Но если вопрос о месте Бога в Концентрационном мире все-таки ставится, то ответы на него (в том числе и приведенные выше и в той или иной форме звучавшие неоднократно и до этого) выглядят упорной попыткой катафатически хоть где-то найти Бога в Концентрационном мире, а найдя, оправдать его, и эта попытка аксиоматически завершается успехом хотя бы потому, что Бог вездесущ. Но если храм, как образ Рая, есть место особого присутствия Бога, то концентрационный лагерь, как сублимация всего античеловеческого, есть место особого отсутствия Бога. И только это положение, ставящее под сомнение вездесущность Бога, может хоть как-то примирить религиозное сознание с произошедшим. Ведь если признать его вездесущность, то неизбежно возникает вопрос о характере этого присутствия. Допущение произошедшего в лагерях как воли Бога неизбежно требует признания Гитлера орудием Божией воли. Поэтому Э. Левинас, следом за Т. Адорно, считал, что после Освенцима невозможна сама постановка вопроса о теодицее. «Чужое страдание не может быть осквернено вопросами и ответами. Его нужно принимать молча»[817].
Кроме того, масштабы трагедии, которая произошла в Концентрационном мире, должны соотноситься с грандиозностью Божественного замысла, во имя которого были принесены в жертву миллионы жизней по аналогии с первохристианскими временами, когда на гонениях и страданиях тысяч мучеников была утверждена Церковь. Однако никаких кардинальных перемен с Церковью и христианами после завершения Концентрационного мира не произошло, наоборот, как было констатировано выше, Концентрационный мир привел к кризису Церкви и упадку веры. На эти и другие вопросы ответы получены не были. Таким образом, по словам П. Эллена, Освенцим стал «вызовом, брошенным теологической мысли тоталитаризмом в его предельном выражении», так как преступление Освенцима «произошло внутри цивилизации, отмеченной печатью христианства. А значит, оно бросает вызов и христианской теологии»[818].
Одним из первых констатировал кризис западноевропейского христианства протестантский теолог П. Тиллих, которого считают одним из основоположников «теологии после Концентрационного мира». В своей статье «Что помогает ослабить чувство тревоги в нашей культуре»[819], написанной вскоре после войны, П. Тиллих констатирует утвердившееся в европейской культуре чувство тревоги и страха, что приводит, в свою очередь, к бегству от бесполезной культуры, которая доказала свою неспособность защитить человека от ужасов концентрационных лагерей. «Сегодня в умах людей живет одно необычайно сильное желание – спастись от тревоги путем бегства от культуры». Это бегство порождает конфликт классических и современных форм культуры, эскапизма и риска, представляющих собой новые формы прежних страхов и тревог. Итогом поисков современного искусства станет «видение небытия», отчего «души содрогнутся, как бы ни было велико эстетическое наслаждение»[820].

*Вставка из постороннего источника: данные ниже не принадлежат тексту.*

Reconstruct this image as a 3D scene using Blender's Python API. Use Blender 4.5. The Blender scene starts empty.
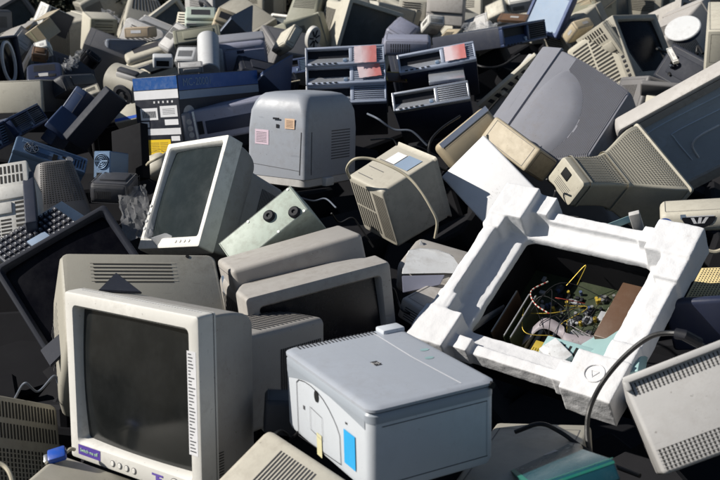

В этом «видении небытия» П. Тиллих отсылает аудиторию к образам Концентрационного мира, который стал ключевой точкой, где культура превращалась в антикультуру, а главная функция бытия заключалась в том, чтобы служить средством создания небытия. Причем не небытия, являющегося всего лишь отрицанием бытия, а небытия, обладающего вполне конкретными категориями трагичности и оставленности. Небытия как парадоксальной кульминации худшего из бытий, небытия, как сублимации трагедии, апофеоза Зла, призывающего бытие к рефлексии и являющегося основанием для этой рефлексии. Вопреки Платону, который считал, что о зле невозможно мыслить – в нем нет того, о чем можно было бы мыслить, небытие Концентрационного мира было объектом мышления, осязаемым сознанием, объектом, требовавшим максимального напряжения мышления.
В целом само явление, которое можно назвать «теологией после Концентрационного мира», сформировалось только в 1970-х годах, и у его истоков стоял католический богослов Иоганн Баптист Мец, который в рамках нового направления в богословской мысли, названного позднее «политической теологией», сделал эту теологию инструментом выражения чувств, владевших расколотым и духовно обедневшим западноевропейским обществом. Он сознавал, что создать «теологию после Концентрационного мира» гораздо труднее, чем философию после него, так как основа философии – мысль и способность к пониманию, в то время как для теологии нужна вера, которую, по мнению Меца, современные, считающие себя просвещенными общества утратили. Значит, для того, чтобы чувствовать себя комфортно, необходимо к утрате Бога добавить забвение.